En el pasillo nos cruzamos con dos mujeres que lloraban. Hugo se puso tenso: algo pasa, supongo que pensaría. Se paró en seco y comenzó a tirarme de la mano, mientras me señalaba la puerta. Vamos, me decía. Vámonos de aquí.
No nos fuimos. Mientras las dos mujeres se perdían por el fondo, nosotros nos acercamos al final, a otra puerta que no era la de salida. «Bebés», ponía. Y dentro se escuchaban más llantos; pero de niños.
Todo ocurría una de estas mañanas, una cualquiera, en la que el mundo giraría como de normal. Habría periódicos, supongo, y la gente saldría por la tele. Los gobernantes gobernarían, los futbolistas correrían, y los políticos se dedicarían a lo suyo, sea lo que sea eso. A unos cuantos cientos de miles de españoles, sin embargo, todo nos resultaba ajeno. Como lejano.

Nosotros vivíamos nuestra propia mañana, unidos por un mismo pequeño dolor casi inconfesable, una de esas cositas que, en realidad, son las que forman la vida grande. El muro con el que nos topamos los que vivimos de contar la realidad: que siempre se nos escapa, porque lo importante no sale en los periódicos.

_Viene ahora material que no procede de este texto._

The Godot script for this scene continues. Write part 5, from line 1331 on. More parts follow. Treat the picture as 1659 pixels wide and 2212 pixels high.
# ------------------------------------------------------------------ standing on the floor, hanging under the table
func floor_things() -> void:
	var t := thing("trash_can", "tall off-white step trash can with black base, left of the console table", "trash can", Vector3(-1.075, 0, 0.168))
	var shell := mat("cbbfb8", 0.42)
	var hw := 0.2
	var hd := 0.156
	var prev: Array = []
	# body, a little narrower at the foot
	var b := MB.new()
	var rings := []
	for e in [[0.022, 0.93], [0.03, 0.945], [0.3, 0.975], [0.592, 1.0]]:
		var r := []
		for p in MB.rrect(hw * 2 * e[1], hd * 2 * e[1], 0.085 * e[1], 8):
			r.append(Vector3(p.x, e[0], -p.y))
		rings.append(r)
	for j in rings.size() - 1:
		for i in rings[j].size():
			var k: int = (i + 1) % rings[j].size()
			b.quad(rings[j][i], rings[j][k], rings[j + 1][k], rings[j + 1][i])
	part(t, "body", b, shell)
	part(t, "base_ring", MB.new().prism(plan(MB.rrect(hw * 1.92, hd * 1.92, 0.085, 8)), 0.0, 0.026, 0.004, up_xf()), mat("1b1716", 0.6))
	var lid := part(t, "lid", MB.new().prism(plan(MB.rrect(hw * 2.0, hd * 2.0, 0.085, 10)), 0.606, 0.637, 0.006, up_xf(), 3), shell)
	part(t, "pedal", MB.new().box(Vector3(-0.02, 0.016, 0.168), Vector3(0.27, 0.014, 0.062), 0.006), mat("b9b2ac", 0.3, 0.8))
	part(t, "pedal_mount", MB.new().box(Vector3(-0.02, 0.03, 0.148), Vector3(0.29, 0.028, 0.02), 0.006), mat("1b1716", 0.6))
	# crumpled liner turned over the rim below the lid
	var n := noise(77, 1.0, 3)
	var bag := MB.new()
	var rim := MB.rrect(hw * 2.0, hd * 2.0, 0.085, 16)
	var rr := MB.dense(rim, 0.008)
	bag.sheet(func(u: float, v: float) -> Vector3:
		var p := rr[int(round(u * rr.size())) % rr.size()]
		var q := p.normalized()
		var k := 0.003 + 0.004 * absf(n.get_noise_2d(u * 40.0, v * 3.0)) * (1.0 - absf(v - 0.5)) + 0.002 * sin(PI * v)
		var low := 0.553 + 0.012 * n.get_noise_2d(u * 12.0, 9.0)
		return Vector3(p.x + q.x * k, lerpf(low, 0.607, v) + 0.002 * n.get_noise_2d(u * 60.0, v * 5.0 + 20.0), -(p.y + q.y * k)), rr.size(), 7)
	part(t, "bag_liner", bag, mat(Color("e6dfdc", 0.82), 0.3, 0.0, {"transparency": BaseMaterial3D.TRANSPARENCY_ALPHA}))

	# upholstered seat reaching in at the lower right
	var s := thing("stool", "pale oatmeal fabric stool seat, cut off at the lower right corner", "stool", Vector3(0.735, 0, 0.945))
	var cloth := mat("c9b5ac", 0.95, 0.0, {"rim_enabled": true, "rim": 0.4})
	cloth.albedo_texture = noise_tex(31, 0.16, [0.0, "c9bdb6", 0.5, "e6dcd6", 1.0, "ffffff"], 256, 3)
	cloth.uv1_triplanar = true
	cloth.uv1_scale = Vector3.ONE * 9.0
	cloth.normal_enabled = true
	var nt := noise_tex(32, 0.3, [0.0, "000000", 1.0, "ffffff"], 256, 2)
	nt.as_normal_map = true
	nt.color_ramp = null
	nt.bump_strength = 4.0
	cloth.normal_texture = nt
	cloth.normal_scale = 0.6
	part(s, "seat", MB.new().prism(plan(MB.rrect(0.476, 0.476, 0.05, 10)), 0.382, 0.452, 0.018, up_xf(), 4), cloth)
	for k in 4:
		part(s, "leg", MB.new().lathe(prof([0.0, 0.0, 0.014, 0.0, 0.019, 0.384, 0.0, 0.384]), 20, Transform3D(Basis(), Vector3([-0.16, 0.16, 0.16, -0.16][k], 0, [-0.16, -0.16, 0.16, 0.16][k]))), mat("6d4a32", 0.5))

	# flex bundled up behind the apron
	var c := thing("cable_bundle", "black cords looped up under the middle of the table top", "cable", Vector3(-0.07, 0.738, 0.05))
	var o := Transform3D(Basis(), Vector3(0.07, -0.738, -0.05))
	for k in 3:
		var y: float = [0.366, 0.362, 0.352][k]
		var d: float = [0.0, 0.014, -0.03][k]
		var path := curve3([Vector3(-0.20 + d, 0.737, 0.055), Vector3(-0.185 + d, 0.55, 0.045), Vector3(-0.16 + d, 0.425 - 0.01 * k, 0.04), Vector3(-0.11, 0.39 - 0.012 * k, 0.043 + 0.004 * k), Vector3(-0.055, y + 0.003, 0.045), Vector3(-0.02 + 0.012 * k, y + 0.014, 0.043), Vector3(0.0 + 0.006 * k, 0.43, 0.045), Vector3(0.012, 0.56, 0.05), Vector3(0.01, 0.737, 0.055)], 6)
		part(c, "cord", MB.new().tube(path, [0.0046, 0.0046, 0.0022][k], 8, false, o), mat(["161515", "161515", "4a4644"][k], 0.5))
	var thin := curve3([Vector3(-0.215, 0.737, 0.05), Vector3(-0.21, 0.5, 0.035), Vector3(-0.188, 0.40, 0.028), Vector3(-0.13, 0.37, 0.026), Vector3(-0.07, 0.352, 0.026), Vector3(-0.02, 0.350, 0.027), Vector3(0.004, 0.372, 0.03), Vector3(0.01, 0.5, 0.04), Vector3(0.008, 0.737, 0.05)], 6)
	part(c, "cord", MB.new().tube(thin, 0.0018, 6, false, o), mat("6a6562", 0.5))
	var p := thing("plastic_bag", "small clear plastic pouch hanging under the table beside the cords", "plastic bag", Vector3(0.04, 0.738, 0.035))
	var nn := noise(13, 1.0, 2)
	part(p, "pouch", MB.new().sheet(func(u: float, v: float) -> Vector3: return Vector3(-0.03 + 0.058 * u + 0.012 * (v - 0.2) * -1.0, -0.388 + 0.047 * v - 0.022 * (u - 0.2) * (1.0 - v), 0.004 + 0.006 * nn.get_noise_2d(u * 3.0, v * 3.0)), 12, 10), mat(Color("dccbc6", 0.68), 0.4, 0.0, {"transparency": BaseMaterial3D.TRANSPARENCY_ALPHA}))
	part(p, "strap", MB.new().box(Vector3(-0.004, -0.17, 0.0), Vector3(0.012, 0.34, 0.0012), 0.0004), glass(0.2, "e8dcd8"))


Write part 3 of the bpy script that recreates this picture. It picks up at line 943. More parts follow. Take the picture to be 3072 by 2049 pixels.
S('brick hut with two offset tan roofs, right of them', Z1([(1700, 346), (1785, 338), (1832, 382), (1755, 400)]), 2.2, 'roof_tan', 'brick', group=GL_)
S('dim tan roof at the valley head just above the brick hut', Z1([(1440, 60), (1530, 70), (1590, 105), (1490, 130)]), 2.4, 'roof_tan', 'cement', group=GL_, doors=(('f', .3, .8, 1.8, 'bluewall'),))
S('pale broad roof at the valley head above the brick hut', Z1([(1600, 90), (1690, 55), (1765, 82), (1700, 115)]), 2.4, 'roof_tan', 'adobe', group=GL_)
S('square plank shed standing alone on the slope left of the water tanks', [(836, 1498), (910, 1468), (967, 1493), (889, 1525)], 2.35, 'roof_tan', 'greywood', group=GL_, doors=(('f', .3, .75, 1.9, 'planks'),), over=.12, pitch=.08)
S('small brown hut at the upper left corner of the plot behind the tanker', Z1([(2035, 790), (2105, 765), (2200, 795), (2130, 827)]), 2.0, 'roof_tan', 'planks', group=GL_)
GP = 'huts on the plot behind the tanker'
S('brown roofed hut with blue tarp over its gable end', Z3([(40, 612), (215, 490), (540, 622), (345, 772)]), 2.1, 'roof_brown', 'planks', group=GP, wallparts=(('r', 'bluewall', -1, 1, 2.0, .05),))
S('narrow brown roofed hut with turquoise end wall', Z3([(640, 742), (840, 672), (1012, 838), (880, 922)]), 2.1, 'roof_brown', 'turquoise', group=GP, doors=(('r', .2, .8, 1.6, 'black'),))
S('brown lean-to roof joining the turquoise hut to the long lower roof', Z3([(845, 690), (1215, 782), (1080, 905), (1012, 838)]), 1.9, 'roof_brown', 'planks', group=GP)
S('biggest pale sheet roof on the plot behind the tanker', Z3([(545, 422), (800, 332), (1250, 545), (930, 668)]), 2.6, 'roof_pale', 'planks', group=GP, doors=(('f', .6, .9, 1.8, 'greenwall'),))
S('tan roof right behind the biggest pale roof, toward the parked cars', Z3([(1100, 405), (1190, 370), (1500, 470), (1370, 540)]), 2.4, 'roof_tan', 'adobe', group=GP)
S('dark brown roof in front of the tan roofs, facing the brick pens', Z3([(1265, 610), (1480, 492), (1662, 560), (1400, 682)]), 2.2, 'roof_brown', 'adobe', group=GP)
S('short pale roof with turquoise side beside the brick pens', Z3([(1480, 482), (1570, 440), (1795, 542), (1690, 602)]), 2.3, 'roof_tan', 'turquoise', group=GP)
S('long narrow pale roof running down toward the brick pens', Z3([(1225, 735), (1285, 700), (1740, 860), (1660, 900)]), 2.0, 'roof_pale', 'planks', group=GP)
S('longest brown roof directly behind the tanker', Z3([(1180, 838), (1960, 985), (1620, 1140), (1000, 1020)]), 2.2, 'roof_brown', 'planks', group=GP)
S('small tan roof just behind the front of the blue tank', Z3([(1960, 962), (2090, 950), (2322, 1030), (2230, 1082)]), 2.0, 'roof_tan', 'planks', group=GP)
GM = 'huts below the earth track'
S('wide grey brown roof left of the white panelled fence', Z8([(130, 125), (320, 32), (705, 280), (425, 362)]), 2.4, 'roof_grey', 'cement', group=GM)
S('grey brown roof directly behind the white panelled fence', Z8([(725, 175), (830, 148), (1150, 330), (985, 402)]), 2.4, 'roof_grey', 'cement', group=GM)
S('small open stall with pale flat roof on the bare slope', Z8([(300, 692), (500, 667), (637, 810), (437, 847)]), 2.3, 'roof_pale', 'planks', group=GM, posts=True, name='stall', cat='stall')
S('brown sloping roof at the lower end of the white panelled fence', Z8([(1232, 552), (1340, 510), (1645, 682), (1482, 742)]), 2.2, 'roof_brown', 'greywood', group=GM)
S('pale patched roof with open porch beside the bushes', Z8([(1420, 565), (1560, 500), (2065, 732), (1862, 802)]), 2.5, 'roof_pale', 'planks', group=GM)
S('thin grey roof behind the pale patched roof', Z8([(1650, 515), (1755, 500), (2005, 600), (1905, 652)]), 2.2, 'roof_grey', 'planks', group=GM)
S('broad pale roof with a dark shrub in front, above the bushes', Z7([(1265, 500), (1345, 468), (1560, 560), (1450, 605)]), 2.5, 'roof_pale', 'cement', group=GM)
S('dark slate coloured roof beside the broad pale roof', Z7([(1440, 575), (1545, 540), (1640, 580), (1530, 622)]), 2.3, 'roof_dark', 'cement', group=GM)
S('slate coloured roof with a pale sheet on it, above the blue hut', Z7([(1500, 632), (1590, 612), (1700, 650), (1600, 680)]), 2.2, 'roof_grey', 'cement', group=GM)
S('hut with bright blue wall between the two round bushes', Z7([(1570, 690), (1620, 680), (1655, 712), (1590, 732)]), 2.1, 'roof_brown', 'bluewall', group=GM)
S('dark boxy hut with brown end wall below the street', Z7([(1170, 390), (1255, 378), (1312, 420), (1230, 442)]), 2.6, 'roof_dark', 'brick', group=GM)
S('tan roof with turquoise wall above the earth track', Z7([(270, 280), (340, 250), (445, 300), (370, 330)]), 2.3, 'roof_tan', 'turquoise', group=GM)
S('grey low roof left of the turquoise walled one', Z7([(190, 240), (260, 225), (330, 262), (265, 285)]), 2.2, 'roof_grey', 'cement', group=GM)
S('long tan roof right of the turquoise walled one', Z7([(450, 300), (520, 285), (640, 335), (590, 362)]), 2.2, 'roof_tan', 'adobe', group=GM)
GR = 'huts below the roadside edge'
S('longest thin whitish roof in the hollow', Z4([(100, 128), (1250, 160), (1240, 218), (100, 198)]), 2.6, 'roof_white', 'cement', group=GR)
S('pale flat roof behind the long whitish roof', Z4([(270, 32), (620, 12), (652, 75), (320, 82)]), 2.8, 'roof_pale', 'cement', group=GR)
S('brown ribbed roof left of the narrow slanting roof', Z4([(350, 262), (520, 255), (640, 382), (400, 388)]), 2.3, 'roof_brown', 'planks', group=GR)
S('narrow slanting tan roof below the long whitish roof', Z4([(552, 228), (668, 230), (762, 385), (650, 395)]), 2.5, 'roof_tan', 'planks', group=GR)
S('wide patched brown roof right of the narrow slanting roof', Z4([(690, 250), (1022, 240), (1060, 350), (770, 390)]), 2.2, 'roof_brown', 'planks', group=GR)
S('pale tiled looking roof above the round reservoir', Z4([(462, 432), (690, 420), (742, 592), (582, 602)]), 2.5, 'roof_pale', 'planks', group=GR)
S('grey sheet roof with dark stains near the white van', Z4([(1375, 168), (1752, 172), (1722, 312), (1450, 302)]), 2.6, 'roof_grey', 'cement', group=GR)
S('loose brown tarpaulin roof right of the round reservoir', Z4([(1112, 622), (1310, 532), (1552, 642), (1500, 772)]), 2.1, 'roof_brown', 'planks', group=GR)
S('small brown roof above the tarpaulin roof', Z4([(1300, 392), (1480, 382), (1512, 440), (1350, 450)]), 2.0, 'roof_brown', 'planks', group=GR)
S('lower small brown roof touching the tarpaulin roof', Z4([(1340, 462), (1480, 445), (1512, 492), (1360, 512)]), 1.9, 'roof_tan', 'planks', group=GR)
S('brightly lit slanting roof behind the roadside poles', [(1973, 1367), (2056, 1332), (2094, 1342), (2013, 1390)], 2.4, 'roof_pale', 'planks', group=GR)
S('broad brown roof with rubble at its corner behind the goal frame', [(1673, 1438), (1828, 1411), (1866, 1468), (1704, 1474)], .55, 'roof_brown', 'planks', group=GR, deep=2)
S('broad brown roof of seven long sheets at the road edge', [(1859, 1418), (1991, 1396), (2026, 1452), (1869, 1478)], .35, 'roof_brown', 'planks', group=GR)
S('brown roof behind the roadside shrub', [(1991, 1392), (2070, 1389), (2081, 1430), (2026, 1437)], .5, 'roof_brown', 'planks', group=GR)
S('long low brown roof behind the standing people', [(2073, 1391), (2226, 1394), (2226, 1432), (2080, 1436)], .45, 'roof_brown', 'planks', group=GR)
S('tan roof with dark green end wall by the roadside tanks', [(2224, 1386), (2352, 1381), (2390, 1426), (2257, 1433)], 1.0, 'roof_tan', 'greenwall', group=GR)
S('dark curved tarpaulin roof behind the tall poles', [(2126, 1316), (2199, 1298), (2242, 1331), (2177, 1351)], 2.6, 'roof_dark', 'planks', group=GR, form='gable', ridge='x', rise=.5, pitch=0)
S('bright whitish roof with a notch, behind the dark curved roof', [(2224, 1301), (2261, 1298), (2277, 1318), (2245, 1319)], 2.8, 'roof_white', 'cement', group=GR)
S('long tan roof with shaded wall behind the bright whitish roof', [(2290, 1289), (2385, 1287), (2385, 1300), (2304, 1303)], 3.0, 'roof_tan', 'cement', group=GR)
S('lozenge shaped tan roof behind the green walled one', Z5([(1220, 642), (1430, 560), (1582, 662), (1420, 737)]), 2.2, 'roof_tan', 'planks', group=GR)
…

Delante de la puerta de la guardería, pues, con la mano de mi hijo tirando de mí en dirección contraria, pensaba en que mi hijo nunca volvería a ser tan conocido, ni tan dependiente, ni tan pequeño como en ese momento. En que su camino empezaba ese mismo día, aunque lentamente, a separarse del mío. Y en que ojalá fuera esto como antes, cuando los hombres nos librábamos de estas cosas.
Fuera estaba nublado. Pero yo me puse las gafas de sol.